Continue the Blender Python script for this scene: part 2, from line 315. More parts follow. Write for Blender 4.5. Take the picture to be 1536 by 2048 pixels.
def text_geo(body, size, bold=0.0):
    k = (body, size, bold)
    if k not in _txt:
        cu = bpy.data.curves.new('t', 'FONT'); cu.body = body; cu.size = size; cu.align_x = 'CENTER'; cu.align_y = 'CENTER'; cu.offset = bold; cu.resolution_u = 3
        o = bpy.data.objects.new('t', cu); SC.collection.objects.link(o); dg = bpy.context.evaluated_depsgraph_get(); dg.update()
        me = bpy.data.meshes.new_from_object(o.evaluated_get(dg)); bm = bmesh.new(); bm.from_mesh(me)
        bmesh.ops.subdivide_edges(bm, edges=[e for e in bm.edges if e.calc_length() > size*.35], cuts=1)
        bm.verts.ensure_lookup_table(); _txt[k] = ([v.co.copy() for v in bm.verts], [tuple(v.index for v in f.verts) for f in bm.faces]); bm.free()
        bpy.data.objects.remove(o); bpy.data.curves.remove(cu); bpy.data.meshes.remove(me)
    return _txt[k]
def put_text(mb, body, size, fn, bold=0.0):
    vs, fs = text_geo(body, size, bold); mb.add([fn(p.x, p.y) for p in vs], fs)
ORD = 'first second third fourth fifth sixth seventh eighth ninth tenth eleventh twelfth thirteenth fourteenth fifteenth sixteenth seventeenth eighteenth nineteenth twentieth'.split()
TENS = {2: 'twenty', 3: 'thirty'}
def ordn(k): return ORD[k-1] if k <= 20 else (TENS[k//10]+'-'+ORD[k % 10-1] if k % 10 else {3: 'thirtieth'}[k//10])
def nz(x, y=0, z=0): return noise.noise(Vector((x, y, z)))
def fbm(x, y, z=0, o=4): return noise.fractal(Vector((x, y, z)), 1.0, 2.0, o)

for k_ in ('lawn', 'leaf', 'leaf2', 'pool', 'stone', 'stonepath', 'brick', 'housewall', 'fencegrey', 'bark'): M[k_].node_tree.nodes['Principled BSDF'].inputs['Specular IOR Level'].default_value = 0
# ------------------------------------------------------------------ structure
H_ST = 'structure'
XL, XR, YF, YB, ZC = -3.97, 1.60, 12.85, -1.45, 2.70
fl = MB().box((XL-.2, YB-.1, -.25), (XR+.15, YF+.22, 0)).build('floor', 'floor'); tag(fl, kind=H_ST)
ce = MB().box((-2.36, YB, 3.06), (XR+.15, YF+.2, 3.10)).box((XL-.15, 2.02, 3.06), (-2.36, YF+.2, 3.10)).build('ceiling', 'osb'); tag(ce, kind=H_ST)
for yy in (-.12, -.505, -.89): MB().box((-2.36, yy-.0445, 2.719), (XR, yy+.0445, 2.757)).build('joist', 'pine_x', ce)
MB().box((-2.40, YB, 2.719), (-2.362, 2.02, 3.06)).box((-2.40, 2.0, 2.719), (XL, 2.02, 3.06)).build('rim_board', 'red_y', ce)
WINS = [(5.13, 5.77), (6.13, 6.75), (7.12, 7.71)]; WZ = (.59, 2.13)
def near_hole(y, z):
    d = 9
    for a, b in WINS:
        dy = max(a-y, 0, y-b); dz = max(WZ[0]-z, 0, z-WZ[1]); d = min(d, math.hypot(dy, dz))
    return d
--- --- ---
• [Exercise goal]:
Write out the material from the first line to the last, exactly.

• [Result]:
Continue the Blender Python script for this scene: part 2, from line 315. More parts follow. Write for Blender 4.5. Take the picture to be 1536 by 2048 pixels.
def text_geo(body, size, bold=0.0):
    k = (body, size, bold)
    if k not in _txt:
        cu = bpy.data.curves.new('t', 'FONT'); cu.body = body; cu.size = size; cu.align_x = 'CENTER'; cu.align_y = 'CENTER'; cu.offset = bold; cu.resolution_u = 3
        o = bpy.data.objects.new('t', cu); SC.collection.objects.link(o); dg = bpy.context.evaluated_depsgraph_get(); dg.update()
        me = bpy.data.meshes.new_from_object(o.evaluated_get(dg)); bm = bmesh.new(); bm.from_mesh(me)
        bmesh.ops.subdivide_edges(bm, edges=[e for e in bm.edges if e.calc_length() > size*.35], cuts=1)
        bm.verts.ensure_lookup_table(); _txt[k] = ([v.co.copy() for v in bm.verts], [tuple(v.index for v in f.verts) for f in bm.faces]); bm.free()
        bpy.data.objects.remove(o); bpy.data.curves.remove(cu); bpy.data.meshes.remove(me)
    return _txt[k]
def put_text(mb, body, size, fn, bold=0.0):
    vs, fs = text_geo(body, size, bold); mb.add([fn(p.x, p.y) for p in vs], fs)
ORD = 'first second third fourth fifth sixth seventh eighth ninth tenth eleventh twelfth thirteenth fourteenth fifteenth sixteenth seventeenth eighteenth nineteenth twentieth'.split()
TENS = {2: 'twenty', 3: 'thirty'}
def ordn(k): return ORD[k-1] if k <= 20 else (TENS[k//10]+'-'+ORD[k % 10-1] if k % 10 else {3: 'thirtieth'}[k//10])
def nz(x, y=0, z=0): return noise.noise(Vector((x, y, z)))
def fbm(x, y, z=0, o=4): return noise.fractal(Vector((x, y, z)), 1.0, 2.0, o)

for k_ in ('lawn', 'leaf', 'leaf2', 'pool', 'stone', 'stonepath', 'brick', 'housewall', 'fencegrey', 'bark'): M[k_].node_tree.nodes['Principled BSDF'].inputs['Specular IOR Level'].default_value = 0
# ------------------------------------------------------------------ structure
H_ST = 'structure'
XL, XR, YF, YB, ZC = -3.97, 1.60, 12.85, -1.45, 2.70
fl = MB().box((XL-.2, YB-.1, -.25), (XR+.15, YF+.22, 0)).build('floor', 'floor'); tag(fl, kind=H_ST)
ce = MB().box((-2.36, YB, 3.06), (XR+.15, YF+.2, 3.10)).box((XL-.15, 2.02, 3.06), (-2.36, YF+.2, 3.10)).build('ceiling', 'osb'); tag(ce, kind=H_ST)
for yy in (-.12, -.505, -.89): MB().box((-2.36, yy-.0445, 2.719), (XR, yy+.0445, 2.757)).build('joist', 'pine_x', ce)
MB().box((-2.40, YB, 2.719), (-2.362, 2.02, 3.06)).box((-2.40, 2.0, 2.719), (XL, 2.02, 3.06)).build('rim_board', 'red_y', ce)
WINS = [(5.13, 5.77), (6.13, 6.75), (7.12, 7.71)]; WZ = (.59, 2.13)
def near_hole(y, z):
    d = 9
    for a, b in WINS:
        dy = max(a-y, 0, y-b); dz = max(WZ[0]-z, 0, z-WZ[1]); d = min(d, math.hypot(dy, dz))
    return d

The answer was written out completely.